DATASET EXCERPT start

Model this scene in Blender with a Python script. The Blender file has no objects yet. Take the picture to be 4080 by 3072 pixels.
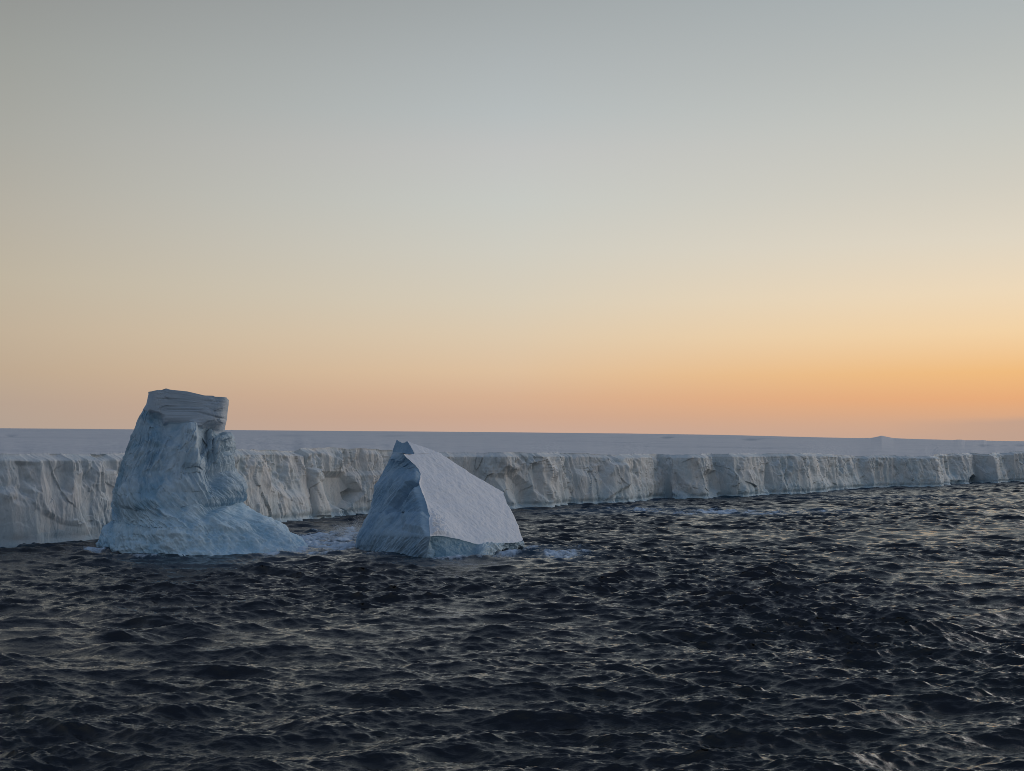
import bpy, math
import numpy as np

# ------------------------------------------------------------------ camera geometry
W, Hh = 4080.0, 3072.0
F = 5300.0                       # focal length in photo pixels
K = F / 3395.0                   # distances grow with the focal length
HZ = 1794.0                      # row of the sea horizon
EYE = 24.0                       # deck height above the water, metres
PITCH = math.atan((HZ - Hh / 2) / F)
SP, CP = math.sin(PITCH), math.cos(PITCH)
SUN_AZ = math.radians(35.0)      # from +Y towards +X
rng = np.random.default_rng(11)


def ray(px, py):
    u = (np.asarray(px, float) - W / 2) / F
    v = (Hh / 2 - np.asarray(py, float)) / F
    return u, CP - SP * v, SP + CP * v


def on_water(px, py):
    dx, dy, dz = ray(px, py)
    t = -EYE / np.minimum(dz, -1e-4)
    return np.stack([dx * t, dy * t, 0 * t], -1)


def at_depth(px, py, Y):
    dx, dy, dz = ray(px, py)
    t = np.asarray(Y, float) / dy
    return np.stack([dx * t, dy * t, EYE + dz * t], -1)


def project(P):
    x, y, z = P[..., 0], P[..., 1], P[..., 2] - EYE
    f = np.maximum(y * CP + z * SP, 1.0)
    v = -y * SP + z * CP
    return W / 2 + F * x / f, Hh / 2 - F * v / f


# ------------------------------------------------------------------ numpy noise
_perm = rng.permutation(4096).astype(np.int64)
_grad = rng.normal(size=(4096, 3))
_grad /= np.linalg.norm(_grad, axis=1)[:, None]
_grad = _grad.astype(np.float32)
_rand = rng.random((4096, 4)).astype(np.float32)


def _hash(i, j, k):
    return _perm[(_perm[(_perm[i & 4095] + j) & 4095] + k) & 4095]


def perlin(x, y, z):
    x, y, z = np.broadcast_arrays(np.asarray(x, float), np.asarray(y, float), np.asarray(z, float))
    i, j, k = np.floor(x).astype(np.int64), np.floor(y).astype(np.int64), np.floor(z).astype(np.int64)
    fx, fy, fz = x - i, y - j, z - k
    s = lambda t: t * t * t * (t * (t * 6 - 15) + 10)
    ux, uy, uz = s(fx), s(fy), s(fz)
    r = 0
    for a in (0, 1):
        for b in (0, 1):
            for c in (0, 1):
                g = _grad[_hash(i + a, j + b, k + c)]
                d = g[..., 0] * (fx - a) + g[..., 1] * (fy - b) + g[..., 2] * (fz - c)
                r = r + d * (ux if a else 1 - ux) * (uy if b else 1 - uy) * (uz if c else 1 - uz)
    return r * 1.5


def fbm(x, y, z, o=4, gain=0.5):
    r, a, f = 0, 1.0, 1.0
    for n in range(o):
        r = r + a * perlin(x * f + 17.3 * n, y * f - 9.1 * n, z * f + 4.7 * n)
        a *= gain
        f *= 2.03
    return r


def ridged(x, y, z, o=3, gain=0.5):
    r, a, f = 0, 1.0, 1.0
    for n in range(o):
        r = r + a * (1 - 2 * np.abs(perlin(x * f + 7.3 * n, y * f + 3.9 * n, z * f - 14.7 * n)))
        a *= gain
        f *= 2.1
    return r


def plates(x, y, seed=0, tilt=1.0):
    """Planar facets: every Voronoi cell is a tilted plane, so the surface breaks along straight edges."""
    i, j = np.floor(x).astype(np.int64), np.floor(y).astype(np.int64)
    best = np.full(np.shape(x), 1e9)
    out = np.zeros(np.shape(x))
    for a in (-1, 0, 1):
        for b in (-1, 0, 1):
            r = _rand[_hash(i + a, j + b, np.full_like(i, seed))]
            cx, cy = i + a + r[..., 0], j + b + r[..., 1]
            d = (x - cx) ** 2 + (y - cy) ** 2
            val = (r[..., 2] - 0.5) + tilt * ((r[..., 3] - 0.5) * 2 * (x - cx) + (r[..., 0] - 0.5) * (y - cy))
            m = d < best
            out = np.where(m, val, out)
            best = np.where(m, d, best)
    return out


def sstep(a, b, x):
    t = np.clip((x - a) / (b - a), 0, 1)
    return t * t * (3 - 2 * t)


def in_poly(x, y, poly, soft=0.0):
    inside = np.zeros(np.shape(x), bool)
    dmin = np.full(np.shape(x), 1e9)
    n = len(poly)
    for a in range(n):
        x0, y0 = poly[a]
        x1, y1 = poly[(a + 1) % n]
        c = ((y0 > y) != (y1 > y)) & (x < (x1 - x0) * (y - y0) / (y1 - y0 + 1e-12) + x0)
        inside ^= c
        t = np.clip(((x - x0) * (x1 - x0) + (y - y0) * (y1 - y0)) / ((x1 - x0) ** 2 + (y1 - y0) ** 2 + 1e-9), 0, 1)
        dmin = np.minimum(dmin, np.hypot(x - x0 - t * (x1 - x0), y - y0 - t * (y1 - y0)))
    if soft <= 0:
        return inside.astype(float)
    return np.where(inside, 0.5 + 0.5 * np.clip(dmin / soft, 0, 1), 0.5 - 0.5 * np.clip(dmin / soft, 0, 1))


# ------------------------------------------------------------------ mesh helpers
COL = bpy.context.scene.collection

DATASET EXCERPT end

▶ [SET PROBLEM]:
Reproduce the whole listing exactly, but not the images in it.

▶ [TASK SOLUTION]:
Model this scene in Blender with a Python script. The Blender file has no objects yet. Take the picture to be 4080 by 3072 pixels.
import bpy, math
import numpy as np

# ------------------------------------------------------------------ camera geometry
W, Hh = 4080.0, 3072.0
F = 5300.0                       # focal length in photo pixels
K = F / 3395.0                   # distances grow with the focal length
HZ = 1794.0                      # row of the sea horizon
EYE = 24.0                       # deck height above the water, metres
PITCH = math.atan((HZ - Hh / 2) / F)
SP, CP = math.sin(PITCH), math.cos(PITCH)
SUN_AZ = math.radians(35.0)      # from +Y towards +X
rng = np.random.default_rng(11)


def ray(px, py):
    u = (np.asarray(px, float) - W / 2) / F
    v = (Hh / 2 - np.asarray(py, float)) / F
    return u, CP - SP * v, SP + CP * v


def on_water(px, py):
    dx, dy, dz = ray(px, py)
    t = -EYE / np.minimum(dz, -1e-4)
    return np.stack([dx * t, dy * t, 0 * t], -1)


def at_depth(px, py, Y):
    dx, dy, dz = ray(px, py)
    t = np.asarray(Y, float) / dy
    return np.stack([dx * t, dy * t, EYE + dz * t], -1)


def project(P):
    x, y, z = P[..., 0], P[..., 1], P[..., 2] - EYE
    f = np.maximum(y * CP + z * SP, 1.0)
    v = -y * SP + z * CP
    return W / 2 + F * x / f, Hh / 2 - F * v / f


# ------------------------------------------------------------------ numpy noise
_perm = rng.permutation(4096).astype(np.int64)
_grad = rng.normal(size=(4096, 3))
_grad /= np.linalg.norm(_grad, axis=1)[:, None]
_grad = _grad.astype(np.float32)
_rand = rng.random((4096, 4)).astype(np.float32)


def _hash(i, j, k):
    return _perm[(_perm[(_perm[i & 4095] + j) & 4095] + k) & 4095]


def perlin(x, y, z):
    x, y, z = np.broadcast_arrays(np.asarray(x, float), np.asarray(y, float), np.asarray(z, float))
    i, j, k = np.floor(x).astype(np.int64), np.floor(y).astype(np.int64), np.floor(z).astype(np.int64)
    fx, fy, fz = x - i, y - j, z - k
    s = lambda t: t * t * t * (t * (t * 6 - 15) + 10)
    ux, uy, uz = s(fx), s(fy), s(fz)
    r = 0
    for a in (0, 1):
        for b in (0, 1):
            for c in (0, 1):
                g = _grad[_hash(i + a, j + b, k + c)]
                d = g[..., 0] * (fx - a) + g[..., 1] * (fy - b) + g[..., 2] * (fz - c)
                r = r + d * (ux if a else 1 - ux) * (uy if b else 1 - uy) * (uz if c else 1 - uz)
    return r * 1.5


def fbm(x, y, z, o=4, gain=0.5):
    r, a, f = 0, 1.0, 1.0
    for n in range(o):
        r = r + a * perlin(x * f + 17.3 * n, y * f - 9.1 * n, z * f + 4.7 * n)
        a *= gain
        f *= 2.03
    return r


def ridged(x, y, z, o=3, gain=0.5):
    r, a, f = 0, 1.0, 1.0
    for n in range(o):
        r = r + a * (1 - 2 * np.abs(perlin(x * f + 7.3 * n, y * f + 3.9 * n, z * f - 14.7 * n)))
        a *= gain
        f *= 2.1
    return r


def plates(x, y, seed=0, tilt=1.0):
    """Planar facets: every Voronoi cell is a tilted plane, so the surface breaks along straight edges."""
    i, j = np.floor(x).astype(np.int64), np.floor(y).astype(np.int64)
    best = np.full(np.shape(x), 1e9)
    out = np.zeros(np.shape(x))
    for a in (-1, 0, 1):
        for b in (-1, 0, 1):
            r = _rand[_hash(i + a, j + b, np.full_like(i, seed))]
            cx, cy = i + a + r[..., 0], j + b + r[..., 1]
            d = (x - cx) ** 2 + (y - cy) ** 2
            val = (r[..., 2] - 0.5) + tilt * ((r[..., 3] - 0.5) * 2 * (x - cx) + (r[..., 0] - 0.5) * (y - cy))
            m = d < best
            out = np.where(m, val, out)
            best = np.where(m, d, best)
    return out


def sstep(a, b, x):
    t = np.clip((x - a) / (b - a), 0, 1)
    return t * t * (3 - 2 * t)


def in_poly(x, y, poly, soft=0.0):
    inside = np.zeros(np.shape(x), bool)
    dmin = np.full(np.shape(x), 1e9)
    n = len(poly)
    for a in range(n):
        x0, y0 = poly[a]
        x1, y1 = poly[(a + 1) % n]
        c = ((y0 > y) != (y1 > y)) & (x < (x1 - x0) * (y - y0) / (y1 - y0 + 1e-12) + x0)
        inside ^= c
        t = np.clip(((x - x0) * (x1 - x0) + (y - y0) * (y1 - y0)) / ((x1 - x0) ** 2 + (y1 - y0) ** 2 + 1e-9), 0, 1)
        dmin = np.minimum(dmin, np.hypot(x - x0 - t * (x1 - x0), y - y0 - t * (y1 - y0)))
    if soft <= 0:
        return inside.astype(float)
    return np.where(inside, 0.5 + 0.5 * np.clip(dmin / soft, 0, 1), 0.5 - 0.5 * np.clip(dmin / soft, 0, 1))


# ------------------------------------------------------------------ mesh helpers
COL = bpy.context.scene.collection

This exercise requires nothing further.